(Scene script records)

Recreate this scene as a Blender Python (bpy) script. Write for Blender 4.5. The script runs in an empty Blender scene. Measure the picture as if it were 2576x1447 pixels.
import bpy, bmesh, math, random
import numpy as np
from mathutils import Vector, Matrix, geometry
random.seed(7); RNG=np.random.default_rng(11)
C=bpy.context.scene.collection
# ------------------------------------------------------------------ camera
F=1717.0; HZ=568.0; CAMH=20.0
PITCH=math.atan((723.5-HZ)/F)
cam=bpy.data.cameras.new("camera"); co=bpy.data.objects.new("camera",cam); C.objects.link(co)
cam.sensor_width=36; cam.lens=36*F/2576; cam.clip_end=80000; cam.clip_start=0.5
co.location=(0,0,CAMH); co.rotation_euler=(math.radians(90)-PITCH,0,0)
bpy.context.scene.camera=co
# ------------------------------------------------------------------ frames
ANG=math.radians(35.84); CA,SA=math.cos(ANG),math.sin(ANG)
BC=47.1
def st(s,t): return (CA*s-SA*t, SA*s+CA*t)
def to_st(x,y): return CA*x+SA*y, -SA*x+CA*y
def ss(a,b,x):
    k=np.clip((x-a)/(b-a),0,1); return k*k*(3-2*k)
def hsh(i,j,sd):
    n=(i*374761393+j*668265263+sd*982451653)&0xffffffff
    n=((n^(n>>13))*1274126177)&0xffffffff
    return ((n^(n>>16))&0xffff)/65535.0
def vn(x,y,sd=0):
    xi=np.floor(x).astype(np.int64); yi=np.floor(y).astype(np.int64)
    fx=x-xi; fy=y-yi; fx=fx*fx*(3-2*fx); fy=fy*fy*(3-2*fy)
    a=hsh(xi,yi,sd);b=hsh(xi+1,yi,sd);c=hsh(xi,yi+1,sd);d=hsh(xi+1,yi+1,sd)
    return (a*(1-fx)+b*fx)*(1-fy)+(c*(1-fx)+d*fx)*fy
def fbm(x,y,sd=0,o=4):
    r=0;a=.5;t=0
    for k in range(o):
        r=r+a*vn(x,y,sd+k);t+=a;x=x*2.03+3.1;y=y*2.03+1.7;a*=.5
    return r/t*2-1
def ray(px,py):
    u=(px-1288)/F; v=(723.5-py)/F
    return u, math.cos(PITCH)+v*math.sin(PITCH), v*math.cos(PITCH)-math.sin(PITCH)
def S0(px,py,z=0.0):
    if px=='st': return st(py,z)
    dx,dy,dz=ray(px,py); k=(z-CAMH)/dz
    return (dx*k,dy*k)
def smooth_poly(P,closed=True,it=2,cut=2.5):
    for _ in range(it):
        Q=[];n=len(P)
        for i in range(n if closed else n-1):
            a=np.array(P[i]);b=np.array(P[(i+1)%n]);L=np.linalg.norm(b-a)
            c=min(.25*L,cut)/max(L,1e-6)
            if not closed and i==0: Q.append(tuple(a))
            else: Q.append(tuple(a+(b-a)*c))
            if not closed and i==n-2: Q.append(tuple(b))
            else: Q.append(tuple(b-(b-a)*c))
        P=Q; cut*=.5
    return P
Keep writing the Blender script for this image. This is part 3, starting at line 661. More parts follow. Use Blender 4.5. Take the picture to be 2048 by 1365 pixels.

**Problem:** Set down all of the entries exactly, please.

**The response:**
Recreate this scene as a Blender Python (bpy) script. Write for Blender 4.5. The script runs in an empty Blender scene. Measure the picture as if it were 2576x1447 pixels.
import bpy, bmesh, math, random
import numpy as np
from mathutils import Vector, Matrix, geometry
random.seed(7); RNG=np.random.default_rng(11)
C=bpy.context.scene.collection
# ------------------------------------------------------------------ camera
F=1717.0; HZ=568.0; CAMH=20.0
PITCH=math.atan((723.5-HZ)/F)
cam=bpy.data.cameras.new("camera"); co=bpy.data.objects.new("camera",cam); C.objects.link(co)
cam.sensor_width=36; cam.lens=36*F/2576; cam.clip_end=80000; cam.clip_start=0.5
co.location=(0,0,CAMH); co.rotation_euler=(math.radians(90)-PITCH,0,0)
bpy.context.scene.camera=co
# ------------------------------------------------------------------ frames
ANG=math.radians(35.84); CA,SA=math.cos(ANG),math.sin(ANG)
BC=47.1
def st(s,t): return (CA*s-SA*t, SA*s+CA*t)
def to_st(x,y): return CA*x+SA*y, -SA*x+CA*y
def ss(a,b,x):
    k=np.clip((x-a)/(b-a),0,1); return k*k*(3-2*k)
def hsh(i,j,sd):
    n=(i*374761393+j*668265263+sd*982451653)&0xffffffff
    n=((n^(n>>13))*1274126177)&0xffffffff
    return ((n^(n>>16))&0xffff)/65535.0
def vn(x,y,sd=0):
    xi=np.floor(x).astype(np.int64); yi=np.floor(y).astype(np.int64)
    fx=x-xi; fy=y-yi; fx=fx*fx*(3-2*fx); fy=fy*fy*(3-2*fy)
    a=hsh(xi,yi,sd);b=hsh(xi+1,yi,sd);c=hsh(xi,yi+1,sd);d=hsh(xi+1,yi+1,sd)
    return (a*(1-fx)+b*fx)*(1-fy)+(c*(1-fx)+d*fx)*fy
def fbm(x,y,sd=0,o=4):
    r=0;a=.5;t=0
    for k in range(o):
        r=r+a*vn(x,y,sd+k);t+=a;x=x*2.03+3.1;y=y*2.03+1.7;a*=.5
    return r/t*2-1
def ray(px,py):
    u=(px-1288)/F; v=(723.5-py)/F
    return u, math.cos(PITCH)+v*math.sin(PITCH), v*math.cos(PITCH)-math.sin(PITCH)
def S0(px,py,z=0.0):
    if px=='st': return st(py,z)
    dx,dy,dz=ray(px,py); k=(z-CAMH)/dz
    return (dx*k,dy*k)
def smooth_poly(P,closed=True,it=2,cut=2.5):
    for _ in range(it):
        Q=[];n=len(P)
        for i in range(n if closed else n-1):
            a=np.array(P[i]);b=np.array(P[(i+1)%n]);L=np.linalg.norm(b-a)
            c=min(.25*L,cut)/max(L,1e-6)
            if not closed and i==0: Q.append(tuple(a))
            else: Q.append(tuple(a+(b-a)*c))
            if not closed and i==n-2: Q.append(tuple(b))
            else: Q.append(tuple(b-(b-a)*c))
        P=Q; cut*=.5
    return P
Keep writing the Blender script for this image. This is part 3, starting at line 661. More parts follow. Use Blender 4.5. Take the picture to be 2048 by 1365 pixels.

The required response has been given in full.